Italy, the country of sagre and ferie does not disappoint during the holidays.  From the cuisine, to the traditions or funny legends, Italy blossoms into the festivities.  From the north to the south, Italy’s Best presents the second of a 4-article series that will bring you the best of the best places to be, things to do, what to eat and even, what to hear in Italy this holiday season.  Getting started with articles 1 and 2, we present the most unique holiday traditions throughout Italy’s various regions.  Let’s see what the central and south of Italy has to offer.

Lazio – The very first Christmas mass was held in the Basilica of Santa Maria Maggiore in Rome. In 432 AD, Pope Sixtus III (the 44th pope) hollowed out a special nativity scene in the heart of the Basilica The church no longer looks the same but seeing its presepe takes you back to the early celebrations of Christmas in Italy. At midnight on December 24, the bells are rung to announce the start of Christmas.

Abruzzo – Known as the Trans-Siberian railway in Italy, the rail line from Sulmona to Roccaraso in the Alto Sangro Mountain area is famous for its pristine natural reserves.  The reason is very simple: it goes through the desolate but wonderful landscapes of Abruzzo. According to those who traveled it is the most scenic railway section of Italy with glimpses that, during the winter season, are tinged with white recalling the typical landscapes of Siberia. On the occasion of the Christmas holidays, every year the special Christmas Market Trains and a Living Nativity Train depart.

Via San Gregorio Armeno, Naples Italy

Campania – A strong presepe theme will emerge in this region. Tucked inside the medieval streets of a UNESCO World Heritage site, the Christmas market at Castellabate on the Cilento coast feels like walking around a living presepe. If you visit Naples’ Via San Gregorio Armeno, the workshops are in full swing and have their pieces filling the streets. Most of the serious clay pieces are truly works of art, handmade with handmade clothing too. But you can find some fun modern political pieces, famous sports figures as well as the traditional Italian people.  Perhaps the most original tradition of all is on the Amalfi Coast. In the Grotta dello Smeraldo (Emerald Cave), where colossal 10-meter stalagmites protrude up fromthe sea, a scuba diver delivers the Holy Child to a ceramic presepe (crib) inside the cave on Christmas.
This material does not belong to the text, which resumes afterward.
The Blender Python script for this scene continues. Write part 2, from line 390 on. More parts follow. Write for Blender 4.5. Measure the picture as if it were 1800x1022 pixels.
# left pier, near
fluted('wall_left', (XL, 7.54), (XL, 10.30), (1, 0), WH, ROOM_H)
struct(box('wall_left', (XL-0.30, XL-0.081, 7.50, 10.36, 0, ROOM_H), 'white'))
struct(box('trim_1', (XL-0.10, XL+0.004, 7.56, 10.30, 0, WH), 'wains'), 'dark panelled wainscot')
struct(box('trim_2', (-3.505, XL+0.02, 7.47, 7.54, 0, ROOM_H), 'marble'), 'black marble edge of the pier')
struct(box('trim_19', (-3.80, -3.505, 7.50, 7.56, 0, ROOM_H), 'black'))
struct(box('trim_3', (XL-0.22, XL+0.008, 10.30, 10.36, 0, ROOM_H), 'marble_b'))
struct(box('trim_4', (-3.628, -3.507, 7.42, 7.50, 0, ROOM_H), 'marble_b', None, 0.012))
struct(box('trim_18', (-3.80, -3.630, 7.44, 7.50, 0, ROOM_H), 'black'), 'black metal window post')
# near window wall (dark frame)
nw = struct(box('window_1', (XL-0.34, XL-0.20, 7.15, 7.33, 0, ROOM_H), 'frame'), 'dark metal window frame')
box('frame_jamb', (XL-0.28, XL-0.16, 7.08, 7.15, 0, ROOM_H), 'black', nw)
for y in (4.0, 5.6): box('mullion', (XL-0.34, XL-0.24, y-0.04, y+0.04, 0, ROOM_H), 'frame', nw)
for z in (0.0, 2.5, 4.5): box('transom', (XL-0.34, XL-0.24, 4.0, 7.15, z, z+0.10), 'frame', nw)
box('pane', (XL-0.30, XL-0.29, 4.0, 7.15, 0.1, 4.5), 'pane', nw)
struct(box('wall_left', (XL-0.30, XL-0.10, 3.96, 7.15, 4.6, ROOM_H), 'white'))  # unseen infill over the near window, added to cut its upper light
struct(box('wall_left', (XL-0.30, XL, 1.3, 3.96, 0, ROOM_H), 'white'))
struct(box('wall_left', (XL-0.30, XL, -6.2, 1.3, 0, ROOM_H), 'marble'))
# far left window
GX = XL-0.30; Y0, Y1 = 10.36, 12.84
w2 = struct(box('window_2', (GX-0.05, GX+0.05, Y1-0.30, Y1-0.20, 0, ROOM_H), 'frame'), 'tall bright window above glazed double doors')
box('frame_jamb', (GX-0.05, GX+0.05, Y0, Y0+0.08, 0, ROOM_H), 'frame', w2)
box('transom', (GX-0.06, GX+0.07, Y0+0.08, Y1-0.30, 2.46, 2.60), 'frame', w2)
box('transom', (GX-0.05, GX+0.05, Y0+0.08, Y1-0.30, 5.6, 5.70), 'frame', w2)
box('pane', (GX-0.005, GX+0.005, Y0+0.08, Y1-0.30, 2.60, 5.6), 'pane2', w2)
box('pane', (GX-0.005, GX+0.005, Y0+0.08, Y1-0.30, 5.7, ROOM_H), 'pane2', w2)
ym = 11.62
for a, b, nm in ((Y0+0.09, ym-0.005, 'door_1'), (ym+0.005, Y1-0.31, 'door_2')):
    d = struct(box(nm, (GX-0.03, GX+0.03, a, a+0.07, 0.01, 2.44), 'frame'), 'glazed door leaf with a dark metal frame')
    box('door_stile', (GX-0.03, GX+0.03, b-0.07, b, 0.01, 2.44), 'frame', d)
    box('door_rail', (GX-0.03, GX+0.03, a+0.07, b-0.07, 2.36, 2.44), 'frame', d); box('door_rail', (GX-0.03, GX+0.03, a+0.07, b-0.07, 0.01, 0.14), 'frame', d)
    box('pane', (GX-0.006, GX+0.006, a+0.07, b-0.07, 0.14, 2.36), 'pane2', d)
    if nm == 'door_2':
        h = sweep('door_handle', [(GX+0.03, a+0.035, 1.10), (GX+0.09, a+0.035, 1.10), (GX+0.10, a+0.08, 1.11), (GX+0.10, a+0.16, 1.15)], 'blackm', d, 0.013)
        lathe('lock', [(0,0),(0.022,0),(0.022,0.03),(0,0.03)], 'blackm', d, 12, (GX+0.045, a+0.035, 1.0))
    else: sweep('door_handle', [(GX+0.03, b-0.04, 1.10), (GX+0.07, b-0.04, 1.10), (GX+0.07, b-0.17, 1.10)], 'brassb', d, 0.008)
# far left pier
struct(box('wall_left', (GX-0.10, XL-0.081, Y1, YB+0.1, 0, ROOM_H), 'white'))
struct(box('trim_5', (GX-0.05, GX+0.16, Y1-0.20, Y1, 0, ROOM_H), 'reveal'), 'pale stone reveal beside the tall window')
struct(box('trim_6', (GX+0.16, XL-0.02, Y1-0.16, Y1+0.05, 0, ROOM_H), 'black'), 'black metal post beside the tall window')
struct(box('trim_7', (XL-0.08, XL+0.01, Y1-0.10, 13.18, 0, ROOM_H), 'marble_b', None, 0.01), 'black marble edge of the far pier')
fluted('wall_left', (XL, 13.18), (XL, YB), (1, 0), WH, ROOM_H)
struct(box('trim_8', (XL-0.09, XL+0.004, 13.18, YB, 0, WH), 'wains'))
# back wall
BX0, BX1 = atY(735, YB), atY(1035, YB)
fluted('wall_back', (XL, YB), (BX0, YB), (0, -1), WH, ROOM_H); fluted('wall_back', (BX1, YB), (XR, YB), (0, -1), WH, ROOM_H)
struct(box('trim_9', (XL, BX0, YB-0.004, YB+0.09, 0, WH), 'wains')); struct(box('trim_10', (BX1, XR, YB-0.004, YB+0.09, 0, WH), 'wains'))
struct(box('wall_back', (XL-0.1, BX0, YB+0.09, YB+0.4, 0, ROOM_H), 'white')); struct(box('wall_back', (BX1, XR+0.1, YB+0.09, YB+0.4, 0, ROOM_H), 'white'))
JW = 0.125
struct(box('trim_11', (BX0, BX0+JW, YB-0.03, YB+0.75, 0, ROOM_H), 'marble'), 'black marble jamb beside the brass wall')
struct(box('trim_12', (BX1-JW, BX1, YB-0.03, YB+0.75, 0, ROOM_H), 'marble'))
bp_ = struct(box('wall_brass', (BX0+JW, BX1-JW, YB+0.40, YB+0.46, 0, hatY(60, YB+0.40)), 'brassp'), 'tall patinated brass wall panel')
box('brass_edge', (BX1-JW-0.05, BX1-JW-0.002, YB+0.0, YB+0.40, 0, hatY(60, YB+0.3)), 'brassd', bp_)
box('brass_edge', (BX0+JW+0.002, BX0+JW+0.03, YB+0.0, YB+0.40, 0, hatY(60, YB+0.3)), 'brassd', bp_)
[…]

Calabria – Santa Lucia, or Saint Lucy, whose name means “light” in Italian, is a Sicilian saint who died in Syracuse in the early 300s. Although she was born in Sicily, Santa Lucia is adored by Calabrians, who created prayers and proverbs in her honor particulary on her feast day, December 13th. One of the most well-known proverbs related to Saint Lucy is: ‘E Santa Lucia a Natali trìdici juorni ci ha, ma si buonu cuntu ti fa’ mancu dùdici ci nn’ha. Italian translation: Da Santa Lucia a Natale vi sono tredici giorni, ma se bene fai il conto non ve ne sono nemmeno dodici. 

English Translation: From Saint Lucy’s day to Christmas there are 13 days, But if you count well, there aren’t even 12.

Saint Lucy by Domenico di Pace Beccafumi, 1521

Confusing as it may be, the proverb is referring to the time when Calabrians predicted the following year’s weather by assigning a month to each of the 12 days that passed between Saint Lucy’s Feast and Christmas Day. Favorable weather on December 14 meant January would be a nice month, rain on the 22nd, for example, meant sour weather was in store for September.

Puglia – The first few days of December host the arrival of the zampognari (men who play the zampogne, an instrument similar to the bagpipes) who travel to Gargano from Abruzzo or Basilicata. They arrive in groups of two or three, clad in their typical capes and regional costumes. The two “mystic” shepherds, one old and one young, surround a group of celebrating children, playing their allegre novene (joyful songs), and at night they gather in the Grotta dell’Arcangelo (Cave of the Archangel) to play traditional shepherd melodies.

 Sicily – This living nativity scene in Custonaci, near Trapani, weaves together craft and play. The actors are not actors but real craftsmen who still own and carry out their professions in and around Custonaci. The cobbler in the scene can repair your shoes in real life!   The barber might just do your New Year’s Eve look.